Ugh, I am tempted to take myself to the Pit for a fine flaming because I’m clearly an unfit excuse for a human being. I not only very irresponsibly over-imbibed last night, I decided to use the telephone while I was at it. Not only did I use the telephone, I used it to call Ex-boyfriend of Extended Drama. Not only did I use it to call Ex-boyfriend of Extended Drama, I used it to call him at 4 am!
I am reasonably horrified with myself, not because I never do stupid things (in fact, sometimes I excel at them) but because it was an extra, extra dumb thing to do, and with proper care and feeding, the humiliation will last an extra, extra, extra long time. Quick set-up: The EbED and I dated for a smidge under 2 years and I often suspect him of being my soul mate. This said, we have had minimal contact for the last 6 months or so.
This has been an “on purpose” not speaking, for many, many, many excellent reasons. For one, it prevents any embarrassing outbursts like asking him things like “so do you think of me more as a friend or an ex?” (note: That is never an appropriate question, for one thing, you probably already know the answer, and for another, it implies that you care what the answer is.)
For Pete’s sake, it has been forever! He is dating another woman, I have dated other men. It has been so long that it doesn’t even twist my knickers that he’s shaggin’ another doll…I just have flashes of “Rachel on Friends-style breeziness” and then realize that I am the anti-it. I don’t think I said anything too ridiculous on the telephone, but it was a long conversation, and I am prone to ridiculousness at all times. It really just shot all kinds of holes in my “I am mature and suave and don’t have compulsive urges to call you in the dead of night”–image that I’ve put so much effort into. Damnit!
Don’t beat yourself up over it! It happens. Just remember there are plenty of us who know you’re a wonderful person regardless of your late-night dialings.
Besides, it’s been minimal contact for six months? That’s not that long.
Thanks guys, I can’t follow threads over the weekend, so I just checked back on this one.
dantheman, comforting words, but I should have mentioned that we officially split, er, last February?? In the interim we certainly toyed with the idea of getting back together, but by all counts we’ve been apart for over a year.
DeVena, thank you sugar! You got the nice Ben 'n Jerry’s kind.
Can we make bumper stickers out of “I will not drink and dial” ??? I feel like I’m out of the woods as far as this particular stunt is concerned. I am a little tempted to hide under a rock for the rest of my natural life, however, if I did have to make an ass of myself, at least EbED knows that I’m not actually the loon I conduct myself as…it could have been worse I suppose.
RTFirefly, aptly timed, thank you! I will go and tattoo it on the back of my hand!
If it makes you feel any better, here’s a story a friend of mine told me (yes, it really was a friend, and NOT me, thank heaven):
He overindulged heavily one night, as was/is his wont, and decide to send his ex-girlfriend, with whom he had recently broken up, an extended piece of his alcohol-sodden mind via e-mail.

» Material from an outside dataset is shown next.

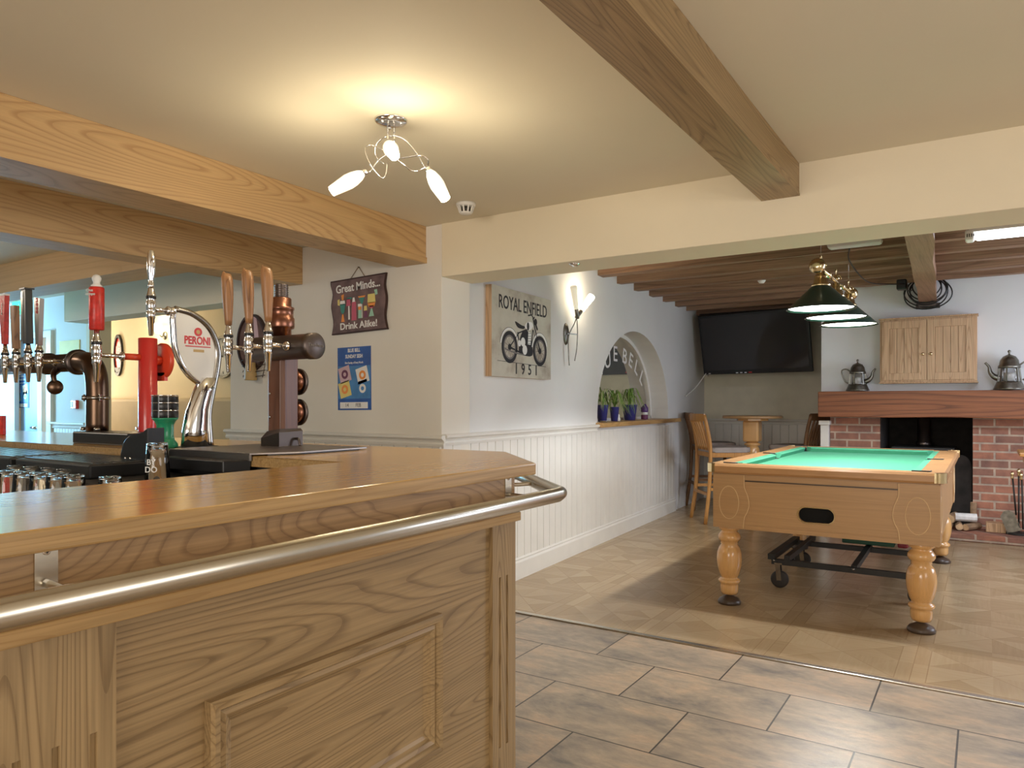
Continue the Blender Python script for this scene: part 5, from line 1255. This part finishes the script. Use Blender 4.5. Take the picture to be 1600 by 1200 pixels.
# logs and hearth items
def log(px, py, y, r, L, ang, label, mat='bark', z=None, tilt=0):
    q = P(px, py, Y=y); zz = q.z if z is None else z
    o = thing('firewood_log', label, 'log', (q.x, y, zz), group='logs on the hearth')
    d = Vector((math.cos(ang)*math.cos(tilt), math.sin(ang)*math.cos(tilt), math.sin(tilt))); 
    x = d.orthogonal().normalized(); M = frame((0, 0, 0), x, d.cross(x), d)
    pr = [(r*(.9+.2*noise.noise(Vector((a, px, 1))))*math.cos(R(a)), r*(.9+.2*noise.noise(Vector((a*.02, px, 3))))*math.sin(R(a))) for a in range(0, 360, 40)]
    MB(M).prism(pr, -L/2, L/2).build('bark', mat, o)
    p2 = [(a*.92, b*.92) for a, b in pr]; MB(M).prism(p2, -L/2-.001, -L/2).build('cut_end', 'cut_wood', o); MB(M).prism(p2, L/2, L/2+.001).build('cut_end', 'cut_wood', o)
log(1488, 809, 7.86, .05, .22, R(80), 'pale split log at the left of the hearth pile, behind the table leg')
log(1498, 825, 7.80, .036, .2, R(95), 'short log lying at the bottom of the hearth pile', z=.108)
log(1519, 824, 7.80, .034, .2, R(60), 'short log at the bottom right of the hearth pile', z=.106)
log(1509, 811, 7.82, .042, .17, R(10), 'white birch log on top of the hearth pile', 'birch', z=.182)
log(1521, 806, 7.93, .03, .22, R(90), 'thin log standing upright against the brick pier', z=.20, tilt=R(85))
log(1484, 822, 7.80, .034, .2, R(85), 'small log at the bottom left of the hearth pile', z=.106)
q = P(1556, 822, Y=7.82)
tag(MB().box(q.x-.075, q.x+.075, 7.77, 7.90, .071, .155, .006).build('wood_block', 'pine'), 'square wooden block alone on the hearth between logs and fire irons', 'block')
# companion set
q = P(1592, 835, Y=7.78)
cs = thing('fire_irons', 'black and brass fireside companion set with shovel on the hearth', 'fire irons', (q.x, 7.80, .07))
MB().lathe([(.10, .07), (.10, .082), (.06, .09), (.01, .095)], (q.x, 7.80, 0), 28).cyl((q.x, 7.80, .09), (q.x, 7.80, .60), .007).build('stand', 'black_metal', cs, world=True)
MB().cyl((q.x-.045, 7.78, .56), (q.x-.02, 7.78, .24), .007).cyl((q.x+.02, 7.76, .56), (q.x+.03, 7.77, .12), .006).build('shaft', 'black_metal', cs, world=True)
mb = MB(); 
for (x, y, z) in ((q.x-.048, 7.78, .575), (q.x+.015, 7.76, .57), (q.x, 7.80, .60)): mb.lathe([(.008, -.02), (.014, -.01), (.009, 0), (.014, .012), (.014, .03), (.006, .045)], (x, y, z), 14)
mb.build('knob', 'brass', cs, world=True)
mb = MB(frame((q.x-.055, 7.76, .16), (.94, 0, .34), (-.34, 0, .94), (0, -1, 0))); mb.prism([(-.05, -.07), (.045, -.07), (.05, .09), (.02, .12), (-.02, .12), (-.05, .09)], 0, .004); mb.box(-.055, -.051, -.07, .09, 0, .02).box(.051, .055, -.07, .09, 0, .02); mb.build('shovel', 'pewter', cs, world=True)
# cupboard
c0 = P(1376, 598, Y=7.9); c1 = P(1527, 493, Y=7.9)
cb_ = thing('wall_cupboard', 'two-door pine wall cupboard above the mantel', 'cupboard', ((c0.x+c1.x)/2, 7.95, c0.z))
za, zb = c0.z, c1.z; xa, xb = c0.x, c1.x; xm = (xa+xb)/2
MB().box(xa, xb, 7.84, 7.999, za, zb, .004).box(xa-.01, xb+.01, 7.825, 7.999, zb, zb+.012, .003).box(xa-.008, xb+.008, 7.828, 7.999, za-.012, za, .003).build('body', 'pine', cb_, world=True)
for (u0, u1, kx) in ((xa+.02, xm-.003, 1), (xm+.003, xb-.02, -1)):
    mb = MB(); st_ = .065; y0 = 7.82
    mb.box(u0, u0+st_, y0, 7.84, za+.02, zb-.02).box(u1-st_, u1, y0, 7.84, za+.02, zb-.02).box(u0+st_, u1-st_, y0, 7.84, za+.02, za+.085).box(u0+st_, u1-st_, y0, 7.84, zb-.09, zb-.02)
    n_ = 4; w_ = (u1-u0-2*st_)/n_
    for k in range(n_): mb.box(u0+st_+k*w_+.0015, u0+st_+(k+1)*w_-.0015, y0+.008, 7.838, za+.085, zb-.09, .002)
    o = mb.build('door', 'pine', cb_, world=True)
    MB().lathe([(.006, 0), (.006, .012), (.014, .018), (.012, .028), (.001, .031)], ((u1-.03) if kx == 1 else (u0+.03), y0, (za+zb)/2-.04), 16, '-Y').build('knob', 'brass', o, world=True)
# teapot lanterns on the mantel
def teapot(px, y, sc, flip, label):
    q = P(px, 612, Y=y); t_ = thing('teapot_lantern', label, 'teapot', (q.x, y, 1.342))
    k = sc
    MB().lathe([(.125*k, 0), (.122*k, .01*k), (.10*k, .06*k), (.094*k, .075*k)], seg=32).build('base', 'pewter', t_)
    for a in range(0, 360, 60):
        c_, s_ = math.cos(R(a+15)), math.sin(R(a+15))
        MB().bar((.092*k*c_, .092*k*s_, .07*k), (.078*k*c_, .078*k*s_, .20*k), .012*k, .012*k).build('strut', 'pewter', t_)
    MB().lathe([(.084*k, .195*k), (.088*k, .20*k), (.086*k, .215*k), (.078*k, .225*k), (.072*k, .265*k), (.05*k, .30*k), (.02*k, .315*k), (.008*k, .32*k), (.008*k, .335*k), (.014*k, .342*k), (.012*k, .352*k), (.004*k, .36*k)], seg=32).build('lid', 'pewter', t_)
    MB().lathe([(.05*k, .075*k), (.055*k, .08*k), (.05*k, .19*k), (.045*k, .195*k)], seg=20).build('inner_glass', 'clear_glass', t_)
    MB().lathe([(.032*k, .076*k), (.032*k, .15*k), (.028*k, .152*k)], seg=16).build('candle', 'white_paint', t_)
    f = flip
    MB().tube([(f*.075*k, 0, .10*k), (f*.115*k, 0, .12*k), (f*.145*k, 0, .16*k), (f*.155*k, 0, .21*k), (f*.185*k, 0, .25*k)], [.030*k, .026*k, .018*k, .012*k, .010*k], 14, 5).build('spout', 'pewter', t_)
    MB().tube([(-f*.075*k, 0, .22*k), (-f*.12*k, 0, .25*k), (-f*.165*k, 0, .235*k), (-f*.16*k, 0, .18*k), (-f*.13*k, 0, .11*k), (-f*.10*k, 0, .085*k)], .008*k, 10, 5).build('handle', 'pewter', t_)
teapot(1340, 7.88, .86, 1, 'pewter teapot-shaped lantern on the mantel left of the cupboard')
teapot(1577, 7.88, .98, -1, 'pewter teapot-shaped lantern on the mantel right of the cupboard')
# ================================================================== STOOLS AND TALL TABLE
def stool(name, label, loc, rz, wmat):
    t_ = thing(name, label, 'bar stool', loc, rz, 'tall chairs around the tall table')
    w_ = .205; SZ = .72
    for s in (-1, 1):   # back is at -Y, faces +Y
        MB().tube([(s*w_*1.08, -.26, 0), (s*w_, -.215, .35), (s*w_, -.20, SZ), (s*w_*1.02, -.225, .92), (s*w_*1.05, -.27, 1.10)], .02, 8, 4).build('leg', wmat, t_)
        MB().tube([(s*w_*1.02, .23, 0), (s*w_*.95, .18, SZ-.02)], .02, 8).build('leg', wmat, t_)
    MB().box(-w_, w_, -.20, .20, SZ-.05, SZ, .006).build('seat_frame', wmat, t_)
    mb = MB(); mb.prism(rr(-w_-.01, w_+.01, -.20, .225, .05), SZ, SZ+.05, .018); mb.build('cushion', 'cushion_grey', t_)
    mb = MB(); pts = [(x, -.26-.035*math.cos(x/w_*1.3), 1.075) for x in [(-w_*1.05)+k*w_*.21 for k in range(11)]]
    for a, b in zip(pts[:-1], pts[1:]): mb.bar(a, b, .02, .075)
    mb.build('top_rail', wmat, t_)
    for k in range(6):
        x = -w_*.75+k*w_*.3; yb = -.26-.035*math.cos(x/w_*1.3)
        MB().tube([(x, -.20, SZ+.02), (x, -.235, .9), (x, yb, 1.05)], [.012, .014, .012], 8, 4).build('slat', wmat, t_)
    MB().bar((-w_, -.23, .30), (w_, -.23, .30), .018, .03).bar((-w_*1.0, .21, .22), (w_*1.0, .21, .22), .02, .035).bar((-w_, -.225, .35), (-w_, .20, .35), .018, .03).bar((w_, -.225, .35), (w_, .20, .35), .018, .03).build('stretcher', wmat, t_)
    return t_
pA, pB = P(1105, 820, Z=0), P(1080, 808, Z=0)
mid = (pA+pB)/2; back = (pB-pA).normalized(); fwd = Vector((back.y, -back.x, 0))  # facing right/away
if fwd.x < 0: fwd = -fwd
stool('bar_stool', 'tall golden-oak bar stool nearest the arch wall, back to the camera side', tuple(mid+fwd*.25), math.atan2(fwd.y, fwd.x)-math.pi/2, 'stool_wood')
stool('bar_stool', 'tall slat-backed bar stool in the alcove corner behind the golden one', (-2.66, 8.40, 0), R(-60), 'dark_stool')
stool('bar_stool', 'tall dark bar stool between the tall table and the brick chimney', (-1.72, 8.34, 0), R(75), 'dark_stool')
tt = thing('poseur_table', 'small tall round table with a turned pedestal in the alcove', 'table', (-2.13, 8.12, 0))
MB().lathe([(.30, 1.055), (.315, 1.06), (.315, 1.078), (.305, 1.084)], seg=40).build('table_top', 'table_wood', tt)
MB().lathe([(.17, 1.03), (.17, 1.055)], seg=8, smooth=False).prism([(-.085, -.085), (.085, -.085), (.085, .085), (-.085, .085)], .80, 1.03, .02).lathe([(.05, .80), (.085, .78), (.085, .765), (.06, .755), (.075, .72), (.085, .66), (.07, .58), (.05, .40), (.06, .25), (.075, .2), (.075, .12)], seg=24).build('pedestal', 'leg_wood', tt)
for a in (45, 135, 225, 315): MB().tube([(.05*math.cos(R(a)), .05*math.sin(R(a)), .16), (.18*math.cos(R(a)), .18*math.sin(R(a)), .09), (.28*math.cos(R(a)), .28*math.sin(R(a)), .025)], [.035, .028, .022], 10, 4).build('leg', 'leg_wood', tt)
# side table at the right edge
q = P(1592, 712, Y=7.0)
t_ = thing('side_table', 'wooden table corner showing at the right edge beside the hearth', 'table', (q.x+.35, 7.1, 0))
MB().box(q.x, q.x+.7, 6.85, 7.40, q.z, q.z+.03, .006).box(q.x+.04, q.x+.66, 6.89, 7.36, q.z-.07, q.z).build('table_top', 'stool_wood', t_, world=True)
for x in (q.x+.2, q.x+.62):
    for y in (6.93, 7.32): MB().box(x-.02, x+.02, y-.02, y+.02, 0, q.z-.0).build('leg', 'stool_wood', t_, world=True)
# dark screen through the arch
MB().box(P(915, 560, Y=11.25).x, P(1003, 560, Y=11.25).x, 11.24, 11.298, P(965, 585, Y=11.24).z, 2.36, .01).build('display', 'display_black', tvb, world=True)
MB().box(P(978, 560, Y=11.25).x, P(980, 560, Y=11.25).x, 11.235, 11.24, P(965, 583, Y=11.24).z, P(965, 581, Y=11.24).z).build('indicator', 'red_paint', tvb, world=True)
point('beyond_lamp', (-4.6, 8.6, 2.2), 22, (1, .92, .75), .1)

He wrote a long tirade, apparently including extremely specific and graphic descriptions of what they had done together and why the breakup was entirely her fault, and so on and so forth.
He awoke in the morning aghast that he had sent this letter. Checking his outbox, he was somewhat relieved to find that he had mistyped her address, and presumably the mail would bounce back to him.
But it didn’t bounce. Instead, he had by mistyping a letter of her address apparently stumbled upon HER MOTHER’S E-MAIL ADDRESS. He had sent the horrid missive to her MOTHER.
The only response he ever got was from the girlfriend, informing him of his error and saying something along the lines of, “Hey asshole, next time it’s a trip to Restraining Order City.”
panache, I’ve got so much I could share here… mostly a few “been there, done that”-type stories. I’ll have to figure out how much I want to embarass myself.
I just rememberd. Oh, I was repressing! That was it.
When the only gf I ever had and I broke up (she, not me!), we were working at the same place. I quit and moved south. Before I moved, I wrote a long, long letter, although I was sober at the time. I never heard anything back, which is good, but I was just dumb enough to save a copy for myself (this was pre-Internet), and I came across it the other day. Ick!
Panache, forget a bumper sticker – we need something like a Mr. Yuk sticker that you can put on the phone. Hmmm. I’ve read about those devices which won’t let you start your car if your drunk. Think someone could make money making a similar device for the phone?
jackelope, ahh, the poor bastard- I’m still snorting with laughter.
I think we ought to turn this thread into “Really ill-conceived plans involving drunk dialing.” All these stories are fantastic, and you know everyone has them. The time you picked up the phone on your 21st birthday and it was your mother (was she saying chug?)… or decided to switch your long distance plan, but called the humane society, or ahem tracked down people properly lost in the mists of time, dragging them kicking and screaming into the rum-soaked present.